Monday, September 15, 2008

Trouble on Wall Street

Today, the Dow Jones Industrial Average lost some 500 points, the worst one-day loss since 2001. To make a long story short, this was a postmodern bank run, in the words of Paul Krugman, who has a nice backgrounder here. You can also go here for some more commentary.

What sparked these losses was Lehman Brothers (a major investment bank) going broke, and Merril Lynch being bought by Bank of America, under the weight of mountains of bad debt stemming from the subprime crisis.

Unlike other major players in the mortgage market who went kaput, like Bear Stearns and Fannie May and Freddie Mac, there was no government bailout forthcoming today. Perhaps it was getting too hard to justify spending tens of billions of taxpayer dollars bailing out investment banks that really have no one to blame but themselves.

The repercussions to the economy may be grave, but continual bailouts have a negative effect as well. It's what economists like to call "moral hazard". What incentive is there to follow the rules and avoid risky ventures (like subprimes) if there's an omnipotent central authority waiting to bail you out, should anything bad happen? It provides a perverse incentive to be greedy and take risks that you have no business taking.

The Fed is reasoning that it's time for some of these institutions to pay the piper and live up to their bad debt, whatever the consequences.

Of course, this is all a product of the housing bubble and insanely irresponsible practices by the major US banks, for which I will now give a brief summary to anyone who's interested:

Interest rates were kept low in the years after 9/11 to prop up the economy, and people started buying houses. Why not, with all the easy access to credit, and low mortgage rates? And the banks, sensing opportunity, decided to try and make even more money by offering mortgages to people who had no business having a mortgage. At a low "subprime" interest rate, which would gradually increase to something more difficult. The reasoning was that house prices would keep increasing, and it would be easy for homeowners to refinance later on. But they didn't keep increasing. Mortgage rates spiked, and the real estate bubble popped. People stopped buying houses. Prices started to decrease (though only moderately at first). Suddenly, lots of new homeowners owed more on their mortgage than their house was worth. As mortgage payments rose, more and more people who had been enticed with subprime rates defaulted, and forclosures exponentially increased.

This is all bad, but what made it really bad is that all these banks and investment brokerages had started packaging and selling their bad mortgages and repackaging and reselling them as part of these things called mortgage backed securities (MBS). Traditionally, these securities have been almost as good as hard currency, since even if someone defaults on their mortgage, the bank still has the house as collateral.
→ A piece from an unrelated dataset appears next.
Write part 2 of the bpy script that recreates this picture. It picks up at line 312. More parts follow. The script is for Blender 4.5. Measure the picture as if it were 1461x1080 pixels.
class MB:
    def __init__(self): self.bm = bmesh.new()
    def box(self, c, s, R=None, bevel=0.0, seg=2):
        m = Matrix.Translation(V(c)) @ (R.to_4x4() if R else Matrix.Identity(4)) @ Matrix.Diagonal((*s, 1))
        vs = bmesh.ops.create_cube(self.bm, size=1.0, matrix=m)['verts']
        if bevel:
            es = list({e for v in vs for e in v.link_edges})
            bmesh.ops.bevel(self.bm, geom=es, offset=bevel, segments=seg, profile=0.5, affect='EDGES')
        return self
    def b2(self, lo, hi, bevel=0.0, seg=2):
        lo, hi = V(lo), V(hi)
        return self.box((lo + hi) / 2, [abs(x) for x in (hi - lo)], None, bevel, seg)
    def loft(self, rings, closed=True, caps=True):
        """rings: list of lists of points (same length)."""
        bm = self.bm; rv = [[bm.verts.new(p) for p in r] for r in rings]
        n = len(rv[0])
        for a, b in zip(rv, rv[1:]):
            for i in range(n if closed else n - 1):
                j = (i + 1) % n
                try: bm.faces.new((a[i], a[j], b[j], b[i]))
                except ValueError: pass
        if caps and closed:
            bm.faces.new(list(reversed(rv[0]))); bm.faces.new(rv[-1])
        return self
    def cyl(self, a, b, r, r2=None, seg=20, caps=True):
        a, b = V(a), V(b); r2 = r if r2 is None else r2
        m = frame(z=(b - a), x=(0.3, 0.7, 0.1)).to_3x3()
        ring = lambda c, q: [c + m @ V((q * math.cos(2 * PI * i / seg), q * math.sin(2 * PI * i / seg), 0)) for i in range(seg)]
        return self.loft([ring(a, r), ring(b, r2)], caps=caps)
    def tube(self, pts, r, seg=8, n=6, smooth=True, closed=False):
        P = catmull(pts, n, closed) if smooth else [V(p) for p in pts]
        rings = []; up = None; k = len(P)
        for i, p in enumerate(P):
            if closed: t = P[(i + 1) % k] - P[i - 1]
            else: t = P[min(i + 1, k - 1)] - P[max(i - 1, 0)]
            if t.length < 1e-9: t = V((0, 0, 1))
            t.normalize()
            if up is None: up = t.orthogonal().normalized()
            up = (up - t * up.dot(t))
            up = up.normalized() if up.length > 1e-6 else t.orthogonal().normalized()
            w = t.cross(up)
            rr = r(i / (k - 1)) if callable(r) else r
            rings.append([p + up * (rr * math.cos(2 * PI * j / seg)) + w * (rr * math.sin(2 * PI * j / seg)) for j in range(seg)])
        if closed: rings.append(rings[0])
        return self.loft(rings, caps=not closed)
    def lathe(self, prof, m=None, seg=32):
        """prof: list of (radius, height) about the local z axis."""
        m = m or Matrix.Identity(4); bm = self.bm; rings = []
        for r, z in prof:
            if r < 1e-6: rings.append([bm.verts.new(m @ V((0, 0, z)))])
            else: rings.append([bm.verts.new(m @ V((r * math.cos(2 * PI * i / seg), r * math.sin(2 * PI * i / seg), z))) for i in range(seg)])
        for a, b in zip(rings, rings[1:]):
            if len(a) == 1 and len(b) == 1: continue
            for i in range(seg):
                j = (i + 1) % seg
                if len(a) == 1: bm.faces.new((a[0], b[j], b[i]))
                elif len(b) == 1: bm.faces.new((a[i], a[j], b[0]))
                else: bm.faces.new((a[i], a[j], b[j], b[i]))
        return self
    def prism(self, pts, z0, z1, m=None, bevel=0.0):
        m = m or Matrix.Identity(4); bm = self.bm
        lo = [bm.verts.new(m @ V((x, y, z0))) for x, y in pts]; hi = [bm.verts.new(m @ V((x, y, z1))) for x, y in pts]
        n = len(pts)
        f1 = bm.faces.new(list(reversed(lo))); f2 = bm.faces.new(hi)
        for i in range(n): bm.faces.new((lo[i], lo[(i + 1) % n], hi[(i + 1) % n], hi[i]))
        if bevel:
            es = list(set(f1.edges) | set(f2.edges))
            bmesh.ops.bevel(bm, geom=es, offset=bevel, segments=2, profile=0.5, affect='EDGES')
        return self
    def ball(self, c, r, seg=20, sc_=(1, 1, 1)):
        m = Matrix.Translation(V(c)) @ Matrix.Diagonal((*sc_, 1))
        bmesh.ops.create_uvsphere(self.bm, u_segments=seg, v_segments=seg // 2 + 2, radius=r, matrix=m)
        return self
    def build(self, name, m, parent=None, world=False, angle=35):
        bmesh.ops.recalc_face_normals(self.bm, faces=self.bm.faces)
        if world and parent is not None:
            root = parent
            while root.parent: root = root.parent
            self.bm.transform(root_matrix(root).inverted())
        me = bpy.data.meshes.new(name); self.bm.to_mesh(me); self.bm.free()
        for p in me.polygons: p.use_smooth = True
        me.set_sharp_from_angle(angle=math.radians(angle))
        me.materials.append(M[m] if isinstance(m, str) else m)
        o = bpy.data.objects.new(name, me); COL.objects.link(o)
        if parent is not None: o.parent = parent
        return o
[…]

But with the subprime fiasco, this was no longer true; now the house wasn't worth as much as the mortgage, and these bad loans had been shuffled and spread around to such an extent that the whole system came tumbling down like a deck of cards.

The whole scheme was based around the short-sighted idea that house prices would continue going up. Few players really trusted this to be true, but they kept passing around the risk like a hot potato, thinking this would protect them. As we saw in the case of Bear Stearns, and now Lehman Brothers, Merril Lynch, and AIG, it didn't, as investors scurried to protect their investments and unload risk in what Krugman calls a "post-modern bank run".

Of course, this whole situation has a political aspect to it as well. It would seem that we have more than enough evidence to declare that deregulation of the financial sector was probably a bad thing. One would think this would help the Democrats. Especially when the Republican nominee for President is spewing nonsense:

This morning, campaigning in Florida, in the midst of a crisis on Wall Street, McCain repeated his argument that "the fundamentals of our economy are strong." Not surprisingly, the Obama campaign wasted no time in bringing attention to McCain's odd remarks.

This afternoon, carefully reading from a prepared text, McCain insisted that the fundamentals of the economy really are strong, just so long as he gets to redefine the word "fundamentals."

"My opponents may disagree, but those fundamentals of America are strong," McCain said this afternoon in Orlando. "No one can match an American worker. Our workers sell more goods to more markets than any other on earth. Our workers have always been the strength of our economy, and they remain the strength of our economy today."

Fascinating. Most policy makers would look at "fundamentals" like economic growth, wages, unemployment, inflation, trade imbalance, value of the dollar, budget deficit, interest rates, etc. But not McCain, who believes the "fundamentals" of the economy are the American people. I see.

So, by McCain's reasoning, the only time the "fundamentals" of the economy are weak is when Americans are awful. Or, as Atrios put it, "McCain has now defined the fundamentals of the economy as 'workers and small businesses,' so if you suggest something is wrong with the economy you're insulting workers. This follows the Bush strategy of saying that criticizing his Iraq policies is insulting the troops."


That last bit is a very astute observation. Criticize the war? You're insulting the troops! Criticize the economy? You're insulting American workers! Utterly and totally dishonest, but at this point, I expect nothing less from the McCain campaign.